### Set task
Give the data again, word for word.

### Dataset excerpt
-=-=-=-=-

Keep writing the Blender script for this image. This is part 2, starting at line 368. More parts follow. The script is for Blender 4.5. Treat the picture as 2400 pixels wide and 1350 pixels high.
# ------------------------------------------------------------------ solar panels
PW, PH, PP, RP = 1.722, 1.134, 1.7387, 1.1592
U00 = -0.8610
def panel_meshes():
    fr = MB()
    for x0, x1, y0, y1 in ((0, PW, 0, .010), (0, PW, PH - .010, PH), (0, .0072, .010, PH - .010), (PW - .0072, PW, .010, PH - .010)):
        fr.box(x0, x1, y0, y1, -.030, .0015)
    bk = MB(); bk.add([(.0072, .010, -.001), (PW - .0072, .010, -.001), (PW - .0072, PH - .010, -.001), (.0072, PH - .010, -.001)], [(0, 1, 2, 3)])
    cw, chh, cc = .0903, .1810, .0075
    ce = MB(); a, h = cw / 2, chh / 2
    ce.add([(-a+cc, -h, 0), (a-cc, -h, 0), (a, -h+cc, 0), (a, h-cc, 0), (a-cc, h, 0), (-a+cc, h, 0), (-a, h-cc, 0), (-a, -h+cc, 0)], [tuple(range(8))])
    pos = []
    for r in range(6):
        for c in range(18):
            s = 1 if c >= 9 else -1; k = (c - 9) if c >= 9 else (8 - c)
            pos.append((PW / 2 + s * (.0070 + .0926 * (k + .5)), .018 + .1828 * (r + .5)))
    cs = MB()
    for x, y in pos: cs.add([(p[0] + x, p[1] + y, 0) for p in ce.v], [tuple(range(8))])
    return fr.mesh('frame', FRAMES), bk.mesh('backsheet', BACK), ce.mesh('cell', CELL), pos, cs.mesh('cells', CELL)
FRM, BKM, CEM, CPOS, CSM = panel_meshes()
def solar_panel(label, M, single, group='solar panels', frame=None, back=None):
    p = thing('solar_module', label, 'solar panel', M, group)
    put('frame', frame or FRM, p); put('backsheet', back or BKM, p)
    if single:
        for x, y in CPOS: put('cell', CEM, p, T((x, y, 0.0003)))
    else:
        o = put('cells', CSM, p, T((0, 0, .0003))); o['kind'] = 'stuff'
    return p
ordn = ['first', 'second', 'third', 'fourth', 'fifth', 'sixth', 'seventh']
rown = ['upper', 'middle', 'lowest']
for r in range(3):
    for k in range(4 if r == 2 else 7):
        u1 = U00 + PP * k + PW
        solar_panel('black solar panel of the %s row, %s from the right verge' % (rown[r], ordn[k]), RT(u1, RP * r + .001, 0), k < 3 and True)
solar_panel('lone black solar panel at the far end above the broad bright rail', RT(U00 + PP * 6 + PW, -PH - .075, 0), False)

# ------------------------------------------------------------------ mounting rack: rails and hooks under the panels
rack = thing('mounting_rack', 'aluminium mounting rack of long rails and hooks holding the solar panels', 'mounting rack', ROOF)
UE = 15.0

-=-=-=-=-

### Output of the exercise
Keep writing the Blender script for this image. This is part 2, starting at line 368. More parts follow. The script is for Blender 4.5. Treat the picture as 2400 pixels wide and 1350 pixels high.
# ------------------------------------------------------------------ solar panels
PW, PH, PP, RP = 1.722, 1.134, 1.7387, 1.1592
U00 = -0.8610
def panel_meshes():
    fr = MB()
    for x0, x1, y0, y1 in ((0, PW, 0, .010), (0, PW, PH - .010, PH), (0, .0072, .010, PH - .010), (PW - .0072, PW, .010, PH - .010)):
        fr.box(x0, x1, y0, y1, -.030, .0015)
    bk = MB(); bk.add([(.0072, .010, -.001), (PW - .0072, .010, -.001), (PW - .0072, PH - .010, -.001), (.0072, PH - .010, -.001)], [(0, 1, 2, 3)])
    cw, chh, cc = .0903, .1810, .0075
    ce = MB(); a, h = cw / 2, chh / 2
    ce.add([(-a+cc, -h, 0), (a-cc, -h, 0), (a, -h+cc, 0), (a, h-cc, 0), (a-cc, h, 0), (-a+cc, h, 0), (-a, h-cc, 0), (-a, -h+cc, 0)], [tuple(range(8))])
    pos = []
    for r in range(6):
        for c in range(18):
            s = 1 if c >= 9 else -1; k = (c - 9) if c >= 9 else (8 - c)
            pos.append((PW / 2 + s * (.0070 + .0926 * (k + .5)), .018 + .1828 * (r + .5)))
    cs = MB()
    for x, y in pos: cs.add([(p[0] + x, p[1] + y, 0) for p in ce.v], [tuple(range(8))])
    return fr.mesh('frame', FRAMES), bk.mesh('backsheet', BACK), ce.mesh('cell', CELL), pos, cs.mesh('cells', CELL)
FRM, BKM, CEM, CPOS, CSM = panel_meshes()
def solar_panel(label, M, single, group='solar panels', frame=None, back=None):
    p = thing('solar_module', label, 'solar panel', M, group)
    put('frame', frame or FRM, p); put('backsheet', back or BKM, p)
    if single:
        for x, y in CPOS: put('cell', CEM, p, T((x, y, 0.0003)))
    else:
        o = put('cells', CSM, p, T((0, 0, .0003))); o['kind'] = 'stuff'
    return p
ordn = ['first', 'second', 'third', 'fourth', 'fifth', 'sixth', 'seventh']
rown = ['upper', 'middle', 'lowest']
for r in range(3):
    for k in range(4 if r == 2 else 7):
        u1 = U00 + PP * k + PW
        solar_panel('black solar panel of the %s row, %s from the right verge' % (rown[r], ordn[k]), RT(u1, RP * r + .001, 0), k < 3 and True)
solar_panel('lone black solar panel at the far end above the broad bright rail', RT(U00 + PP * 6 + PW, -PH - .075, 0), False)

# ------------------------------------------------------------------ mounting rack: rails and hooks under the panels
rack = thing('mounting_rack', 'aluminium mounting rack of long rails and hooks holding the solar panels', 'mounting rack', ROOF)
UE = 15.0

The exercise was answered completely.